Revisiting the Classics: ‘The Old Man and the Sea’ and Me (TOD WORNER)

When my wife saw me reading The Old Man and the Sea, she grimaced. “Ugh. I didn’t like that book. I remember reading it in ninth grade and it just went on and on.” But I was blown away by it. An old man, washed up in the eyes of all but a faithful boy, carries on. Bereft of his wife, financial comfort, and professional success, Santiago puts out into the deep. His young eyes, which Hemingway describes as “the same color as the sea,” saw things differently. Hilaire Belloc described such eyes once in a shepherd  he met in the high Downs over Findon Village: “[He] had in his eyes that reminiscence of horizons which makes the eyes of shepherds and of mountaineers different from the eyes of other men … He was perpetually in perception of the Unknown Country.” Through those same eyes, the old man saw vast waters and towering skyscapes, majestic marlins and menacing sharks with unbending faith and unshakable resolution. And when he towed the ravaged husk of his prize to the docks of his home harbors, he embodied the spirit of Teddy Roosevelt’s immortal words, 

[The credit belongs to the man] who spends himself in a worthy cause; who at the best knows in the end the triumph of high achievement, and who at the worst, if he fails, at least fails while daring greatly, so that his place shall never be with those cold and timid souls who neither know victory nor defeat.

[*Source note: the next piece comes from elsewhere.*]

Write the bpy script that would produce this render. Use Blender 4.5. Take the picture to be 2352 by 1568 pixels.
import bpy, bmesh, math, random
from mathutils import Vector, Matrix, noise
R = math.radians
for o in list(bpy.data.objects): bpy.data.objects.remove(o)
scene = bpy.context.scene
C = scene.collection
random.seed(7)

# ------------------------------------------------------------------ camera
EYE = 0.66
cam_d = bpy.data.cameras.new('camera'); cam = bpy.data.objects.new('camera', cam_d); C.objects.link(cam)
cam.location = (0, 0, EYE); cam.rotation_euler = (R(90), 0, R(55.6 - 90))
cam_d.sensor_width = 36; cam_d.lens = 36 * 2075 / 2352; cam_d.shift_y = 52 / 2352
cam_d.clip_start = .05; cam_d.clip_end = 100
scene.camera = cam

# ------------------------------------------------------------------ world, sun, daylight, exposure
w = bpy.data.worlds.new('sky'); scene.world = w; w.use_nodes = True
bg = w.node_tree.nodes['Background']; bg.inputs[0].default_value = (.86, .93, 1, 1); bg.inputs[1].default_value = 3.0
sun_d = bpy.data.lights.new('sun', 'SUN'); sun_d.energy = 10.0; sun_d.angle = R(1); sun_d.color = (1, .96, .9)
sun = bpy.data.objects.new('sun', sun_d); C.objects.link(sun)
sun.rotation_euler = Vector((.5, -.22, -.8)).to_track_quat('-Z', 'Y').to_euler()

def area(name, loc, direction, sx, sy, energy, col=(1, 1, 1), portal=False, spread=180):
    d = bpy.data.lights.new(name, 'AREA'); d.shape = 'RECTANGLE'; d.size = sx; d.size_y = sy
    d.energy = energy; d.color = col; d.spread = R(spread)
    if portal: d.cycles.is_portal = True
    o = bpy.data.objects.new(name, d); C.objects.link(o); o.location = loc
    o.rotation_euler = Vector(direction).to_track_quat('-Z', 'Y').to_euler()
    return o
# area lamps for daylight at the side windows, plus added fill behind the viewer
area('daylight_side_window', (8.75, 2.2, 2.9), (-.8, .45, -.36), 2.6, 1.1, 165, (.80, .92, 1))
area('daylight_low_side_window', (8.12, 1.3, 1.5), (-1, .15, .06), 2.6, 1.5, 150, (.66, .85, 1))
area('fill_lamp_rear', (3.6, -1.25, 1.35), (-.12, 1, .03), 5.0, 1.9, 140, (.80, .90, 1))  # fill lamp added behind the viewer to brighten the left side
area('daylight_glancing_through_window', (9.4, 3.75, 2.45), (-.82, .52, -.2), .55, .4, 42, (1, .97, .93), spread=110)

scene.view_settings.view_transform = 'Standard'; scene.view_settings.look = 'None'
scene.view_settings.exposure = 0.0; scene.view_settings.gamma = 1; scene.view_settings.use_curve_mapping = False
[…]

TO HAVE AND HAVE NOT (1937) by Ernest Hemingway (Tipping My Fedora)

The book uses racist language (the n word and many references to “yellow stuff”) that really grates and makes it feel dated more than merely set in past. In addition, given the way it was composed, it does sometimes lack a uniform feel, not always holding up very well as a novel in terms of development as it does seem to stop and start a few times too often. Having said that, the experimental use of multiple narrators (Harry narrates the opening himself, then we shift to the third person, and concludes with the point of view of Mary, Harry’s wife with other switches and narrators in between) is handled quite well and we do get a fascinating view of Harry from multiple perspective, not all of them flattering. But throughout it all, Harry remains a compelling character, and the depiction of the grim life during the depression well done without toppling into heavy-handed social commentary. In addition there is some surprisingly terse and well-handled action scenes and a grim finale as experienced from the perspective of Harry’s wife that certainly pulls at the heart-strings very effectively.

“For Whom the Bell Tolls Is a Very Strange Book”—Alex Vernon, Hemingway Scholar (The Volunteer)

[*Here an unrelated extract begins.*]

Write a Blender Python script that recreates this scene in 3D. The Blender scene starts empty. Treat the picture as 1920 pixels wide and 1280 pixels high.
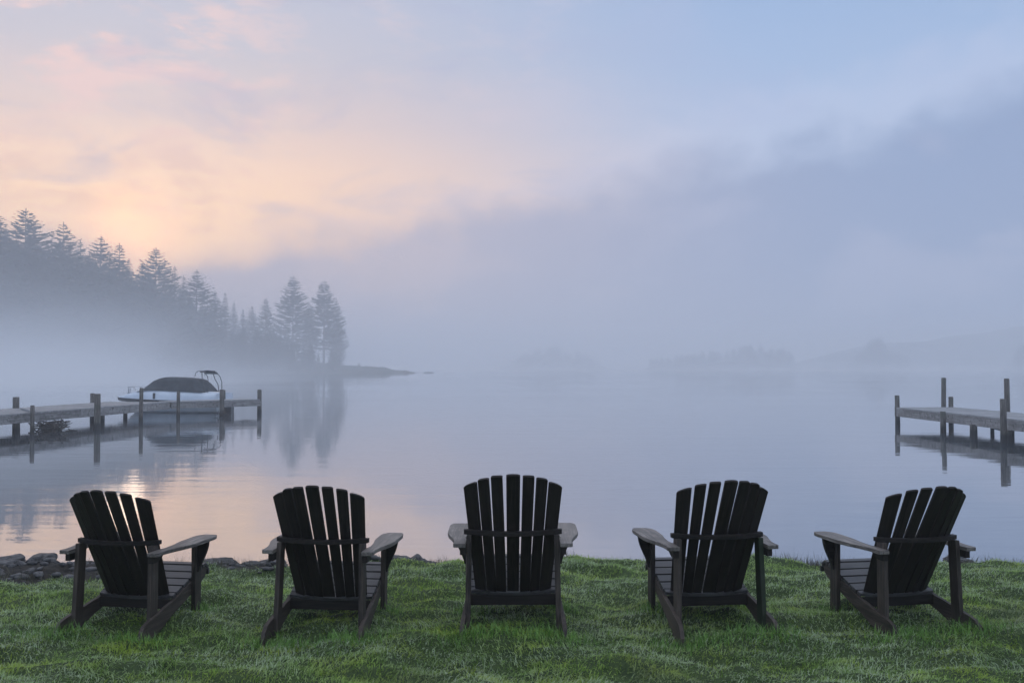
import bpy, bmesh, math, random
import numpy as np
from mathutils import Vector, Matrix, noise as mnoise

R = math.radians
scene = bpy.context.scene
col = scene.collection
random.seed(7)
rng = np.random.default_rng(11)

# ---------------------------------------------------------------- camera
EYE = 1.59            # lens above the lawn
WATER = -0.45         # lake level
F = 1867.0            # focal length in photograph pixels
HOR = 688.0
cam_d = bpy.data.cameras.new('camera')
cam_d.lens = 35.0
cam_d.sensor_width = 36.0
cam_d.clip_start = 0.1
cam_d.clip_end = 20000
cam = bpy.data.objects.new('camera', cam_d)
col.objects.link(cam)
cam.location = (0, 0, EYE)
cam.rotation_euler = (R(90 + 1.47), 0, 0)
scene.camera = cam

# ---------------------------------------------------------------- view
scene.view_settings.view_transform = 'Standard'
scene.view_settings.look = 'None'
scene.view_settings.exposure = 0.30
scene.view_settings.gamma = 1.0
scene.view_settings.use_curve_mapping = False

scene.cycles.volume_bounces = 6
scene.cycles.max_bounces = 12
scene.cycles.diffuse_bounces = 4
# ---------------------------------------------------------------- sun
SUN_AZ, SUN_EL = R(-21.5), R(7.0)
sd = bpy.data.lights.new('sun', 'SUN')
sd.energy = 0.004
sd.angle = R(2.6)
sd.color = (1.0, 0.80, 0.62)
so = bpy.data.objects.new('sun', sd)
col.objects.link(so)
sdir = Vector((math.sin(SUN_AZ) * math.cos(SUN_EL), math.cos(SUN_AZ) * math.cos(SUN_EL), math.sin(SUN_EL)))
so.rotation_euler = (-sdir).to_track_quat('-Z', 'Y').to_euler()
so.location = sdir * 50


# ---------------------------------------------------------------- node helper
class NT:
    def __init__(self, tree):
        self.t = tree
        self.n = tree.nodes
        self.l = tree.links

    def new(self, kind, **kw):
        nd = self.n.new(kind)
        for k, v in kw.items():
            setattr(nd, k, v)
        return nd

    def put(self, sock, v):
        if hasattr(v, 'is_output') or isinstance(v, bpy.types.NodeSocket):
            self.l.new(v, sock)
        elif v is not None:
            sock.default_value = v

    def m(self, op, a, b=None, c=None, clamp=False):
        nd = self.new('ShaderNodeMath', operation=op, use_clamp=clamp)
        self.put(nd.inputs[0], a)
        if b is not None: self.put(nd.inputs[1], b)
        if c is not None: self.put(nd.inputs[2], c)
        return nd.outputs[0]

    def ss(self, v, lo, hi, a=0.0, b=1.0):
        nd = self.new('ShaderNodeMapRange', interpolation_type='SMOOTHSTEP')
        self.put(nd.inputs[0], v); self.put(nd.inputs[1], lo); self.put(nd.inputs[2], hi)
        self.put(nd.inputs[3], a); self.put(nd.inputs[4], b)
        return nd.outputs[0]

    def mix(self, f, a, b, blend='MIX'):
        nd = self.new('ShaderNodeMix', data_type='RGBA', blend_type=blend)
        self.put(nd.inputs[0], f)
        for s, v in ((nd.inputs[6], a), (nd.inputs[7], b)):
            if isinstance(v, tuple): v = (v[0], v[1], v[2], 1.0)
            self.put(s, v)
        return nd.outputs[2]

    def ramp(self, f, stops, interp='LINEAR'):
        nd = self.new('ShaderNodeValToRGB')
        cr = nd.color_ramp
        cr.interpolation = interp
        while len(cr.elements) < len(stops): cr.elements.new(0.5)
        for e, (p, c) in zip(cr.elements, stops):
            e.position = p
            e.color = (c[0], c[1], c[2], 1.0)
        self.put(nd.inputs[0], f)
        return nd.outputs[0]

    def noise(self, vec, scale, detail=3.0, rough=0.5, dist=0.0, col_=False):
        nd = self.new('ShaderNodeTexNoise')
        self.put(nd.inputs['Vector'], vec)
        nd.inputs['Scale'].default_value = scale
        nd.inputs['Detail'].default_value = detail
        nd.inputs['Roughness'].default_value = rough
        nd.inputs['Distortion'].default_value = dist
        return nd.outputs['Color' if col_ else 'Fac']

    def mapping(self, vec, loc=(0, 0, 0), rot=(0, 0, 0), sc=(1, 1, 1)):
        nd = self.new('ShaderNodeMapping')
        self.put(nd.inputs[0], vec)
        nd.inputs[1].default_value = loc
        nd.inputs[2].default_value = rot
        nd.inputs[3].default_value = sc
        return nd.outputs[0]

    def xyz(self, x, y, z=0.0):
        nd = self.new('ShaderNodeCombineXYZ')
        for i, v in enumerate((x, y, z)): self.put(nd.inputs[i], v)
        return nd.outputs[0]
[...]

What’s so strange about it?

The book has often been read in what we could call the John McCain way, assuming Robert Jordan is a relatively straightforward romantic hero. To be sure, he fights for the Communists, but that’s okay because he fights for what he believes in, plus he meets this amazing girl, María. To my mind, that straightforward reading doesn’t do justice to the book’s contradictions and complexities. For starters, for all Hemingway’s famous minimalism, this is an extremely maximalist novel. Yet if his minimalist style tends to obscure his characters, the same is true for this maximalist text, which also obscures how complicated Robert Jordan really is. The plot—the bombing of the bridge—tempts us to read fast, but once we slow down and pay attention to each sentence, each allusion, we run into some very weird things. Jordan’s relationship to María, for example, is bizarre. Queer studies scholars have had much to say about that. 

The Transformations of “For Whom the Bell Tolls” by Clifton Fadiman (The New Yorker , 1940)

But there, I think, the resemblance ends. For this book is not merely an advance on “A Farewell to Arms.” It touches a deeper level than any sounded in the author’s other books. It expresses and releases the adult Hemingway, whose voice was first heard in the groping “To Have and Have Not.” It is by a better man, a man in whom works the principle of growth, so rare among American writers.

***

This utterance (I suppose it is one of the greatest sentences in English) is about death and says yes to life. That men confer value on life by feeling deeply each other’s mortality is the underlying theme of the novel. Here is something other than Hemingway’s old romantic absorption in death, though growing out of it. Remember that “For Whom the Bell Tolls” is an anti-Fascist novel. “Any mans death diminishes me, because I am involved in Mankinde.” All of what the dictator most profoundly and religiously disbelieves is in that sentence. Hemingway is no fool. He portrays many of the Loyalists as cowards, brutes, and politicians—as they undoubtedly were. He portrays some of the Fascists as men of twisted nobility—as they undoubtedly were. But he knows that the war, at its deepest level (the first battle of the war now on your front pages), is a war between those who deny life and those who affirm it. And if it is not yet such a war, it must become so, or it will, no matter who wins, have been fought in vain. I take that to be the central feeling of “For Whom the Bell Tolls,” and that is why the book is more than a thrilling novel about love and death and battle and a finer work than “A Farewell to Arms.”

***

So I do not much care whether or not this is a “great” book. I feel that it is what Hemingway wanted it to be: a true book. It is written with only one prejudice—a prejudice in favor of the common human being. But that is a prejudice not easy to arrive at and which only major writers can movingly express. 

 I forgot, or maybe did not, understand this aspect of this novel. There was a time when I favored death more than life. Getting past that I destroyed my old life, I almost succeeded in suicide, but then I had to find a way to live in a way that was not running at death. 

There I will close. Pain and torture brought us a great art. We need to respect that. I do not think we need to copy the Hemingwayesque hero, or Hemingway's life, but we need to pay attention to the effort he put into his work, the seeking of one true sentence.